Over the years, the bloc has set an example of forging multilateral cooperation in security and economic fields among countries with different cultural, political and development backgrounds.

By increasing its membership, its security and economic cooperation — which are badly needed in the region — will benefit more countries and more people.

The accession of Pakistan and India to the SCO would help improve the ties between the two South Asian countries, and thus contribute to peace and development in the subcontinent.

On the security level, it is believed the SCO will recalibrate its strategies in security cooperation to tackle new challenges in the region, which will enable it to play an even greater role in safeguarding regional peace and stability.

In fact, it was the common security concerns of the SCO member states that drew them together in the beginning.

The SCO has accumulated ample experience in security cooperation. For example, through joint anti-terrorism exercises it has effectively curbed the spread of the “three evil forces” of terrorism, separatism and extremism in the region.

The rise of terrorist groups in the Middle East — the Islamic State (IS) in particular — and the rampancy of the Taliban in Afghanistan and Pakistan pose real threats to Central Asia.

Official statistics from five Central Asian countries show that more than 2,000 of their residents have joined terrorist groups to carry out jihad, or holy war, in the Middle East.

With the world intensifying anti-terrorism campaigns, the possibility of IS terrorists spreading to Central Asia has become real. Some terrorists returning from the Middle East have already been caught in Central Asian countries while trying to instigate terrorist attacks.

Adding to the region’s security concerns, the Taliban and some other terrorist groups are gaining ground in northern Afghanistan. Their growing presence in some of the country’s border areas is increasing security pressures on neighboring Tajikistan and Turkmenistan.

Therefore, the SCO must provide answers on how to deepen cooperation among member states in light of new security challenges in the region. The bloc needs to be more responsive to threats and potential risks, especially those posed by the Taliban in Afghanistan and the IS group in Central Asia.

As far as China is concerned, it has remained a staunch supporter of deepening all-round cooperation under the SCO framework. President Xi Jinping can expand the realm of the SCO’s cooperation and present new objectives for the growth of the bloc.

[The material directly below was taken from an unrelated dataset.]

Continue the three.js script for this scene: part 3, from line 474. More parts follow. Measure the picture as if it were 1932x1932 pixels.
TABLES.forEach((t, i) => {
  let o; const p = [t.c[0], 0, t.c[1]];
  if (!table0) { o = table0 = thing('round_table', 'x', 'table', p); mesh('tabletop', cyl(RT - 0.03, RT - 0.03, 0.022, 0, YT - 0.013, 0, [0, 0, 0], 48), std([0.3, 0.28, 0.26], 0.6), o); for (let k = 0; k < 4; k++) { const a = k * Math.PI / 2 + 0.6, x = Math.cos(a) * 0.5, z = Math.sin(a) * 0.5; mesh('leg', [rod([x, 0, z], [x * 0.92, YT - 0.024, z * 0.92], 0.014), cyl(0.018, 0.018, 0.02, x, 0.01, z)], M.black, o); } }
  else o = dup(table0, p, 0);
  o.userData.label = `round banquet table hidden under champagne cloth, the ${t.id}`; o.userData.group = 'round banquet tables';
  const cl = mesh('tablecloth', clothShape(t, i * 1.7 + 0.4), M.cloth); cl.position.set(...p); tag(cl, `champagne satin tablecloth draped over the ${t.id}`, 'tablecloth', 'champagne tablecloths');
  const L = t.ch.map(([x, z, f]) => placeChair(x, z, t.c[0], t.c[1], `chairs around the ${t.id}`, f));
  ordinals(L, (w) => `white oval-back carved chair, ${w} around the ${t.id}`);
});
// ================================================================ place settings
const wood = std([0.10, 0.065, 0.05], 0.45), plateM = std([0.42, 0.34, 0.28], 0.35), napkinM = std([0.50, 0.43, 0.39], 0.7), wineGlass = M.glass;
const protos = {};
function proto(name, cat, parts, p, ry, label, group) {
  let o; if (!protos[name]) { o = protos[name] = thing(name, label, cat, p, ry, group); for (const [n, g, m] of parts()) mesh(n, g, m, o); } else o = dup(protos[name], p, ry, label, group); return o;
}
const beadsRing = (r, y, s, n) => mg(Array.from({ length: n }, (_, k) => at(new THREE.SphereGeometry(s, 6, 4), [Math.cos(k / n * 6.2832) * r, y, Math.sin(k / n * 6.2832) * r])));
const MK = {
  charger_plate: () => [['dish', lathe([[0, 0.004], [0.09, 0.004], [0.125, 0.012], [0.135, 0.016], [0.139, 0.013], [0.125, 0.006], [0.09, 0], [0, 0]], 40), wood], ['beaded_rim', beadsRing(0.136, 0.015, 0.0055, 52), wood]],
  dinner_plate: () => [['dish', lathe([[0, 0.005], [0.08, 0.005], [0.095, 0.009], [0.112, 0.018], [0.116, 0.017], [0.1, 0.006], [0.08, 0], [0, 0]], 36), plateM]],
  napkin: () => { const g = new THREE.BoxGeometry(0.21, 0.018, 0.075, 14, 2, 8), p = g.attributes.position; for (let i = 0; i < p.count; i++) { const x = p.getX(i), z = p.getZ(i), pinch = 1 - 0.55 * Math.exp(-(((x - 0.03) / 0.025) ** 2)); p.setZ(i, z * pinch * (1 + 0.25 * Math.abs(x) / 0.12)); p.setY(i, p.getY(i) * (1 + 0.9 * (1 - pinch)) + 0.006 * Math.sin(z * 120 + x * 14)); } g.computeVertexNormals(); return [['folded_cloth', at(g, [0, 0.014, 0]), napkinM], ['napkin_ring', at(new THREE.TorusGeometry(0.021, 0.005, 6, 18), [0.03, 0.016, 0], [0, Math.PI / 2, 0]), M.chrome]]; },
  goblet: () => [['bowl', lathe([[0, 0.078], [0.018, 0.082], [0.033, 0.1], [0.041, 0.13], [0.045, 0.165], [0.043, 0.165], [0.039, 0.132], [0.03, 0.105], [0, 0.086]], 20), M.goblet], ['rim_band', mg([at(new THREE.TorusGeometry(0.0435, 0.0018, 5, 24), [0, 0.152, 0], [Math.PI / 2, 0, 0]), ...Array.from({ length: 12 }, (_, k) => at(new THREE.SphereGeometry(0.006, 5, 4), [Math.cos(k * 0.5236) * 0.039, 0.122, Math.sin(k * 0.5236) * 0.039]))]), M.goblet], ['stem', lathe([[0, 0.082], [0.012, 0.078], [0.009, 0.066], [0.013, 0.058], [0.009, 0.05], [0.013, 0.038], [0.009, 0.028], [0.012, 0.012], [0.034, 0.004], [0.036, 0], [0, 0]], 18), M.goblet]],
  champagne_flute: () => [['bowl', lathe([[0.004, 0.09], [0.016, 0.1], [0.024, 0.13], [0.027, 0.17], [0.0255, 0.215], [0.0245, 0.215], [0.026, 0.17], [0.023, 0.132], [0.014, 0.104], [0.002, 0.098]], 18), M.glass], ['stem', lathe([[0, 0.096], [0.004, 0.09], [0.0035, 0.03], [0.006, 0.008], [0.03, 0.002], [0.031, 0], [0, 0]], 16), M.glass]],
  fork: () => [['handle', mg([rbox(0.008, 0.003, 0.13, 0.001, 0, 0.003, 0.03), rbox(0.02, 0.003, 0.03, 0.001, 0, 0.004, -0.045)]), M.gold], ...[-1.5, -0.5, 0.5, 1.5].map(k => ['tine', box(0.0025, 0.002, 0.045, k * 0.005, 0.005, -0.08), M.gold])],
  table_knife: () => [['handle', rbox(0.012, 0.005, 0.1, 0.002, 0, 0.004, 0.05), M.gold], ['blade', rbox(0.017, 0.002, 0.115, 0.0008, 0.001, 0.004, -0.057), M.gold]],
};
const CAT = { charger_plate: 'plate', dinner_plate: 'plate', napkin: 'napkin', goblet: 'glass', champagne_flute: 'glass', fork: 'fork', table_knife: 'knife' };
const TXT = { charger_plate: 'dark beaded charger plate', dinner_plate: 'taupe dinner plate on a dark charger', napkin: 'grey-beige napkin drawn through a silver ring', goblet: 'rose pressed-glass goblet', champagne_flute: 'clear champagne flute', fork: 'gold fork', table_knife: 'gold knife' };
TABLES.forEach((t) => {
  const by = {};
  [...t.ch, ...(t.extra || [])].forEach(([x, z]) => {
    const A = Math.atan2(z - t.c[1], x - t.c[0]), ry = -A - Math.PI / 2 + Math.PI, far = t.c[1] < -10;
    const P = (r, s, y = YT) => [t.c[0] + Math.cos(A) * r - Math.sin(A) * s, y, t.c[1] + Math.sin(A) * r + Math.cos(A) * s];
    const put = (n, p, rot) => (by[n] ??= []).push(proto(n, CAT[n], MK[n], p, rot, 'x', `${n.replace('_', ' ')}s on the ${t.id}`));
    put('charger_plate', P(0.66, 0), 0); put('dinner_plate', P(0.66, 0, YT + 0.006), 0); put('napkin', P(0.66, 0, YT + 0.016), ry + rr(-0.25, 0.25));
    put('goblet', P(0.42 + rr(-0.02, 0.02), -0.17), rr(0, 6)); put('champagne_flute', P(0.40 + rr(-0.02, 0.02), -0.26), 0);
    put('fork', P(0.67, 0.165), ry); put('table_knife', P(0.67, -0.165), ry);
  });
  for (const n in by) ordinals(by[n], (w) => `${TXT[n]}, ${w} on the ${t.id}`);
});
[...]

Beijing has proposed the Belt and Road Initiative which aims to link China with Europe by reviving ancient trading routes through Central Asia. The ambitious initiative has won the support of many countries along the ancient Silk Road because it will create opportunities for development for the entire region.

It would be in the development interest of all if SCO member states could better integrate their national strategies with China’s initiative.

After all, poverty and underdevelopment contribute largely to the hotbed that breeds terrorism and extremism. Common development, the ultimate goal of the SCO, will help rid these scourges from their very roots.

The author is China Daily Asia Pacific’s deputy editor-in-chief.